In ordinary 2D, translation is x' = x + tx, which is not linear in (x, y), so we cannot write it as a 2x2 matrix multiplication. In homogeneous coordinates we represent (x, y) as (x, y, 1) and use 3x3 matrices. Now translation, rotation, and scaling all become a single matrix multiplication, and they can be composed by multiplication.

Matrix Forms (column vector convention)

Translation: T(tx,ty) = [ 1 0 tx ] [ 0 1 ty ] [ 0 0 1 ]

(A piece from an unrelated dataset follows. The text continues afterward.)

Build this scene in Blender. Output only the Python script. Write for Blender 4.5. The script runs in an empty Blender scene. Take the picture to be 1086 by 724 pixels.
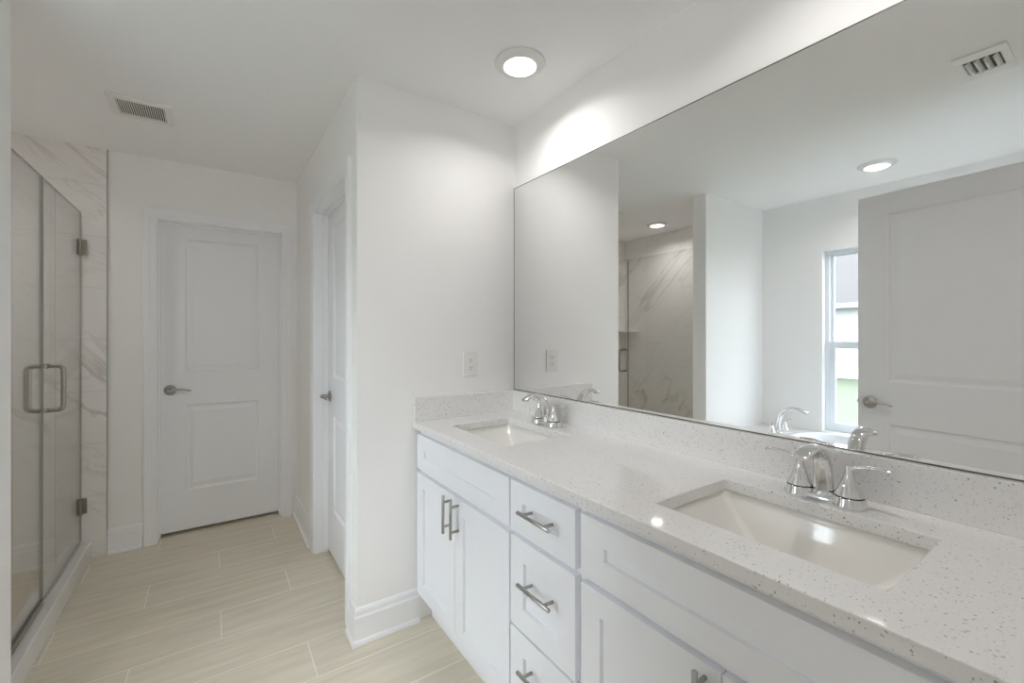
import bpy, bmesh, math
from mathutils import Vector, Matrix
sc = bpy.context.scene
COL = sc.collection
PI = math.pi

# ---------------------------------------------------------------- camera, world, sun, exposure
H_EYE, CEIL = 1.324, 2.44
cam_d = bpy.data.cameras.new('camera'); cam = bpy.data.objects.new('camera', cam_d); COL.objects.link(cam)
cam.location = (0, 0, H_EYE); cam.rotation_euler = (PI/2, 0, -math.radians(34.432))
cam_d.sensor_width = 36; cam_d.lens = 36*463.24/1086; cam_d.shift_y = -7.28/1086
cam_d.clip_start = .02; cam_d.clip_end = 200
sc.camera = cam

world = bpy.data.worlds.new('sky'); sc.world = world; world.use_nodes = True
bg = world.node_tree.nodes['Background']
bg.inputs[0].default_value = (.84, .92, 1.0, 1); bg.inputs[1].default_value = 12.0
sun_d = bpy.data.lights.new('sun', 'SUN'); sun_d.energy = .5; sun_d.angle = .02
sun = bpy.data.objects.new('sun', sun_d); COL.objects.link(sun)
sun.rotation_euler = (math.radians(6), math.radians(48), 0)      # from behind this house, onto the neighbour's wall
LAMP = 2.7                                                         # ceiling lamp power, W
BEAM = math.radians(150)                                           # its beam

fill_d = bpy.data.lights.new('bedroom_fill_light', 'AREA'); fill_d.shape = 'RECTANGLE'; fill_d.size = 1.8; fill_d.size_y = 1.5
fill_d.energy = 10.5; fill_d.color = (.95, .97, 1.0)
fill = bpy.data.objects.new('bedroom_fill_light', fill_d); COL.objects.link(fill)
fill.location = (0, -3.19, 1.35); fill.rotation_euler = (PI/2, 0, 0)   # unseen fill added to brighten the hall, 3 m behind the doorway

sc.view_settings.view_transform = 'Standard'; sc.view_settings.look = 'None'
sc.view_settings.gamma = 1; sc.view_settings.use_curve_mapping = False
sc.view_settings.exposure = 0.25
sc.cycles.use_denoising = True
sc.cycles.max_bounces = 24; sc.cycles.diffuse_bounces = 18; sc.cycles.glossy_bounces = 8
sc.cycles.transparent_max_bounces = 24; sc.cycles.transmission_bounces = 8
sc.cycles.sample_clamp_indirect = 6.0
sc.cycles.caustics_reflective = False; sc.cycles.caustics_refractive = False

# ---------------------------------------------------------------- materials
def nodes(name):
    m = bpy.data.materials.new(name); m.use_nodes = True
    nt = m.node_tree; b = nt.nodes['Principled BSDF']
    return m, nt, b
def mat(name, col, rough=.5, metal=0, spec=.5, noise=None, bump=0, bscale=200):
    m, nt, b = nodes(name)
    b.inputs['Base Color'].default_value = (*col, 1); b.inputs['Roughness'].default_value = rough
    b.inputs['Metallic'].default_value = metal; b.inputs['Specular IOR Level'].default_value = spec
    tex = nt.nodes.new('ShaderNodeTexNoise'); tex.inputs['Scale'].default_value = bscale
    geo = nt.nodes.new('ShaderNodeNewGeometry'); nt.links.new(geo.outputs['Position'], tex.inputs['Vector'])
    if noise:
        mx = nt.nodes.new('ShaderNodeMix'); mx.data_type = 'RGBA'
        mx.inputs[6].default_value = (*col, 1); mx.inputs[7].default_value = (*[c*(1-noise) for c in col], 1)
        nt.links.new(tex.outputs['Fac'], mx.inputs[0]); nt.links.new(mx.outputs[2], b.inputs['Base Color'])
    if bump:
        bp = nt.nodes.new('ShaderNodeBump'); bp.inputs['Strength'].default_value = bump; bp.inputs['Distance'].default_value = .001
        nt.links.new(tex.outputs['Fac'], bp.inputs['Height']); nt.links.new(bp.outputs['Normal'], b.inputs['Normal'])
    return m
def emis(name, col, s):
    m, nt, b = nodes(name)
    b.inputs['Base Color'].default_value = (.9, .9, .9, 1)
    b.inputs['Emission Color'].default_value = (*col, 1); b.inputs['Emission Strength'].default_value = s
    return m
def glass(name, tint, ior=1.45):
    m = bpy.data.materials.new(name); m.use_nodes = True; nt = m.node_tree; nt.nodes.clear()
    o = nt.nodes.new('ShaderNodeOutputMaterial'); mx = nt.nodes.new('ShaderNodeMixShader')
    t = nt.nodes.new('ShaderNodeBsdfTransparent'); g = nt.nodes.new('ShaderNodeBsdfGlossy'); f = nt.nodes.new('ShaderNodeFresnel')
    t.inputs[0].default_value = (*tint, 1); g.inputs['Roughness'].default_value = 0; 
    ge = nt.nodes.new('ShaderNodeNewGeometry'); k = nt.nodes.new('ShaderNodeMath'); k.operation = 'MULTIPLY_ADD'
    k.inputs[1].default_value = 1/ior-ior; k.inputs[2].default_value = ior              # a ray leaving the slab sees the same reflectance
    nt.links.new(ge.outputs['Backfacing'], k.inputs[0]); nt.links.new(k.outputs[0], f.inputs[0])
    nt.links.new(f.outputs[0], mx.inputs[0]); nt.links.new(t.outputs[0], mx.inputs[1]); nt.links.new(g.outputs[0], mx.inputs[2])
    nt.links.new(mx.outputs[0], o.inputs[0])
    return m
class N:
    """tiny math-node builder"""
    def __init__(s, nt): s.nt = nt
    def m(s, op, a, b=None, c=None, clamp=False):
        n = s.nt.nodes.new('ShaderNodeMath'); n.operation = op; n.use_clamp = clamp
        for i, v in enumerate((a, b, c)):
            if v is None: continue
            if isinstance(v, (int, float)): n.inputs[i].default_value = v
            else: s.nt.links.new(v, n.inputs[i])
        return n.outputs[0]
    def pos(s):
        g = s.nt.nodes.new('ShaderNodeNewGeometry'); x = s.nt.nodes.new('ShaderNodeSeparateXYZ')
        s.nt.links.new(g.outputs['Position'], x.inputs[0]); return g.outputs['Position'], x.outputs[0], x.outputs[1], x.outputs[2]
    def vec(s, a, b, c):
        n = s.nt.nodes.new('ShaderNodeCombineXYZ')
        for i, v in enumerate((a, b, c)):
            if isinstance(v, (int, float)): n.inputs[i].default_value = v
            else: s.nt.links.new(v, n.inputs[i])
        return n.outputs[0]
    def noise(s, v, scale, detail=3, dist=0, rough=.5):
        n = s.nt.nodes.new('ShaderNodeTexNoise'); s.nt.links.new(v, n.inputs['Vector'])
        n.inputs['Scale'].default_value = scale; n.inputs['Detail'].default_value = detail
        n.inputs['Distortion'].default_value = dist; n.inputs['Roughness'].default_value = rough
        return n.outputs['Fac'], n.outputs['Color']
    def mix(s, f, a, b):
        n = s.nt.nodes.new('ShaderNodeMix'); n.data_type = 'RGBA'
        for i, v in ((0, f), (6, a), (7, b)):
            if isinstance(v, (int, float)): n.inputs[i].default_value = v
            elif isinstance(v, tuple): n.inputs[i].default_value = (*v, 1)
            else: s.nt.links.new(v, n.inputs[i])
        return n.outputs[2]
    def smooth(s, v, lo, hi):
        n = s.nt.nodes.new('ShaderNodeMapRange'); n.interpolation_type = 'SMOOTHSTEP'; s.nt.links.new(v, n.inputs[0])
        n.inputs[1].default_value = lo; n.inputs[2].default_value = hi; return n.outputs[0]
    def white(s, v):
        n = s.nt.nodes.new('ShaderNodeTexWhiteNoise'); n.noise_dimensions = '3D'; s.nt.links.new(v, n.inputs['Vector']); return n.outputs['Value']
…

Rotation about origin: R(theta) = [ cos -sin 0 ] [ sin cos 0 ] [ 0 0 1 ]

Scaling about origin: S(sx,sy) = [ sx 0 0 ] [ 0 sy 0 ] [ 0 0 1 ]

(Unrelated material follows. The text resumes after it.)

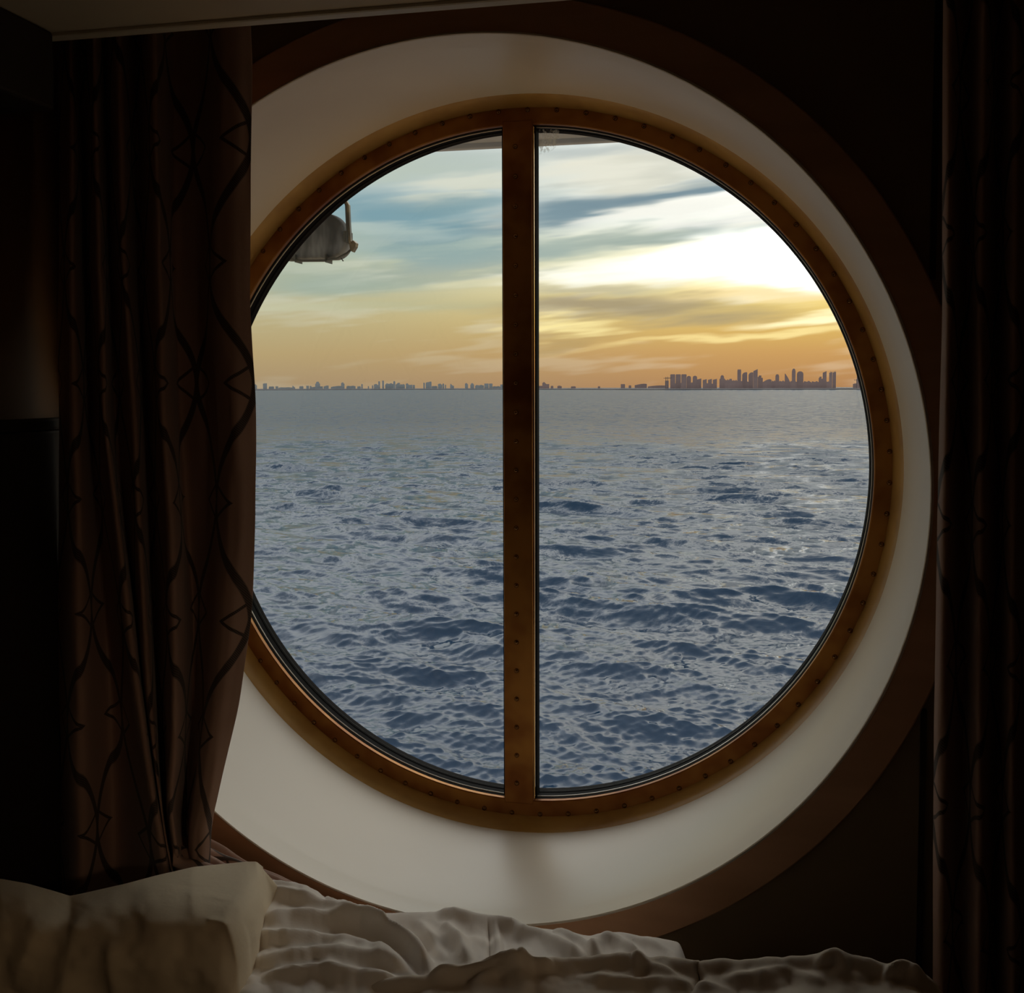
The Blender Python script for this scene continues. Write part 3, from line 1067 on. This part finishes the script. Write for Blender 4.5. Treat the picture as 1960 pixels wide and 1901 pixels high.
# strut: flat bar up to the overhang, bent towards the left at the top
top = lp(657, 376, 0)
upz = zo + .01 - c0[2]
k = (upz - top[2])
sp = [lp(671, 466, -.05), lp(668.5, 430, -.05), lp(667, 393, -.05), lp(657.5, 377, -.05), (top[0] - k * .62, top[1] - .05, upz)]
for off, wdt, mt_ in ((0.0, .0062, 'strut'), (-.0062, .0030, 'rail')):
    v, fc = [], []
    for p in sp:
        for (ax, ay) in ((-1, -1), (1, -1), (1, 1), (-1, 1)):
            v.append((p[0] + off + ax * wdt / 2, p[1] + ay * .006, p[2]))
    for i in range(len(sp) - 1):
        for s in range(4):
            fc.append((i * 4 + s, i * 4 + (s + 1) % 4, (i + 1) * 4 + (s + 1) % 4, (i + 1) * 4 + s))
    fc += [(0, 1, 2, 3), tuple(range(len(v) - 4, len(v)))]
    me = mesh('strut', v, fc)
    fixnormals(me)
    link('strut', me, M[mt_], pn)

# ------------------------------------------------------------------ curtains
def curtain(name, cols, y0, y1, nv, label, zmin, wr=1.0):
    """cols: (pixel polyline, distance) from one side edge to the other; folds run between them"""
    root = bpy.data.objects.new(name, None)
    COL.objects.link(root)
    yy = np.linspace(y0, y1, nv)
    keys = []
    for pl, d in cols:
        xx = np.interp(yy, [p[1] for p in pl], [p[0] for p in pl])
        # soften the polyline
        for _ in range(6):
            xx[1:-1] = (xx[:-2] + 2 * xx[1:-1] + xx[2:]) / 4
        dd = d(yy) if callable(d) else np.full(nv, d)
        keys.append([P(a, b, c) for a, b, c in zip(xx, yy, dd)])
    keys = np.array(keys)                      # (k, nv, 3)
    tt = np.linspace(0, len(cols) - 1, (len(cols) - 1) * 12 + 1)
    G = catmull(keys, tt)
    # fine creases
    uu = tt[:, None] * np.ones((1, nv))
    vz = G[:, :, 2]
    G[:, :, 1] += wr * (.004 * vnoise(uu * 1.1 + 3, vz * 4.0, 3) + .002 * vnoise(uu * 2.6, vz * 9.0, 4))
    G[:, :, 2] = np.maximum(G[:, :, 2], zmin)
    G[:, :, 1] = np.minimum(G[:, :, 1], 1.330)
    ds = np.linalg.norm(np.diff(G[:, nv // 3], axis=0), axis=-1)
    u = np.concatenate([[0], np.cumsum(ds)])
    uv = np.stack([u[:, None] * np.ones((1, nv)), vz], -1)
    root.location = (float(G[:, -1, 0].mean()), float(G[:, -1, 1].mean()), float(G[:, -1, 2].min()))
    G = G - np.array(root.location)
    uv[..., 0] -= u[-1]
    return root, G, uv


CC = [
    ([(112, 40), (112, 900), (114, 1300), (114, 1760)], 1.290),
    ([(134, 40), (140, 600), (150, 1000), (152, 1300), (150, 1760)], 1.225),
    ([(160, 40), (164, 500), (178, 850), (205, 1150), (218, 1350), (225, 1760)], 1.295),
    ([(180, 40), (185, 500), (200, 800), (235, 1100), (258, 1300), (285, 1480), (312, 1650), (330, 1760)], 1.205),
    ([(203, 40), (208, 450), (222, 800), (252, 1100), (272, 1300), (291, 1470), (318, 1650), (340, 1760)], 1.290),
    ([(226, 40), (234, 450), (254, 800), (270, 1100), (283, 1300), (298, 1460), (318, 1600), (350, 1760)], 1.215),
    ([(262, 40), (266, 500), (280, 800), (292, 1100), (300, 1300), (308, 1450), (316, 1580), (350, 1760)], 1.300),
    ([(292, 40), (297, 500), (306, 800), (322, 1000), (330, 1250), (330, 1420), (322, 1540), (350, 1760)], 1.212),
    ([(308, 40), (314, 500), (330, 800), (348, 1050), (350, 1300), (346, 1440), (332, 1550), (360, 1760)], 1.228),
    ([(335, 40), (338, 600), (356, 950), (366, 1200), (362, 1400), (346, 1560), (362, 1760)], 1.288),
    ([(388, 40), (388, 600), (400, 850), (396, 1050), (386, 1250), (376, 1420), (356, 1600), (370, 1760)], 1.275),
    ([(408, 40), (410, 600), (424, 850), (420, 1050), (408, 1250), (388, 1440), (366, 1600), (378, 1760)], 1.230),
    ([(444, 40), (444, 600), (456, 850), (452, 1050), (436, 1250), (408, 1450), (382, 1600), (388, 1760)], 1.222),
    ([(478, 40), (482, 130), (478, 560), (486, 750), (487, 1000), (478, 1180), (455, 1350), (425, 1480), (402, 1590), (396, 1760)], 1.236),
]
cu, G, uv = curtain('window_curtain', CC, 20, 1745, 150, '', .86)
tag(cu, 'brown curtain with dark ogee and diamond lines drawn left of the porthole', 'curtain')
grid('drape', G, M['curtain'], cu, uv, .0025)
# hem: pooled cloth swept to the right along the sill under the porthole
hx = [(330, 1640, 1.20), (352, 1652, 1.205), (400, 1668, 1.215), (470, 1682, 1.225), (560, 1712, 1.235), (640, 1750, 1.245), (730, 1795, 1.25)]
hy = [(345, 1592, 1.29), (380, 1602, 1.30), (440, 1632, 1.305), (520, 1672, 1.31), (600, 1712, 1.315), (680, 1752, 1.32), (745, 1792, 1.32)]
ka, kb = np.array([P(*p) for p in hx]), np.array([P(*p) for p in hy])
tt = np.linspace(0, 6, 61)
la, lb_ = catmull(ka, tt), catmull(kb, tt)
ss = np.linspace(0, 1, 41)
G = la[:, None] * (1 - ss[None, :, None]) + lb_[:, None] * ss[None, :, None]
G[:, :, 2] += .012 * np.abs(np.sin(ss * math.pi * 3.5))[None, :] - .010 + .004 * vnoise(tt[:, None] * 1.2 + ss * 0, ss[None, :] * 6 + tt[:, None] * 0, 8)
uv = np.stack([ss[None, :] * .2 + tt[:, None] * 0, tt[:, None] * .06 + ss[None, :] * 0], -1)
grid('hem', G - np.array(cu.location), M['curtain'], cu, uv, .0025)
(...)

Reflection across X-axis: [ 1 0 0 ] [ 0 -1 0 ] [ 0 0 1 ]

X-shear: [ 1 shx 0 ] [ 0 1 0 ] [ 0 0 1 ]

Apply

A point P = [x, y, 1]^T is transformed as P' = M * P. The third row of M is [0 0 1] for affine maps; perspective transforms use a non-trivial third row, which is why projective geometry uses homogeneous coordinates too.

Why w?

Two homogeneous points (x, y, w) and (kx, ky, k*w) for any k != 0 represent the same 2D point. Setting w = 0 represents a point at infinity (a direction vector), useful for parallel lines and directional lights.

Example: Combining

Rotate 30 deg about (4, 5): M = T(4, 5) R(30) T(-4, -5). Multiplying by hand:

  • T(-4,-5): subtract origin.
  • R(30): standard rotation.
  • T(4,5): put back.
  • The product is a single 3x3 matrix you can apply to thousands of vertices.

GPU Reality

Vertex shaders multiply each vertex by a 4x4 matrix (Model View Projection). The 4x4 form simply extends the same idea to 3D plus perspective.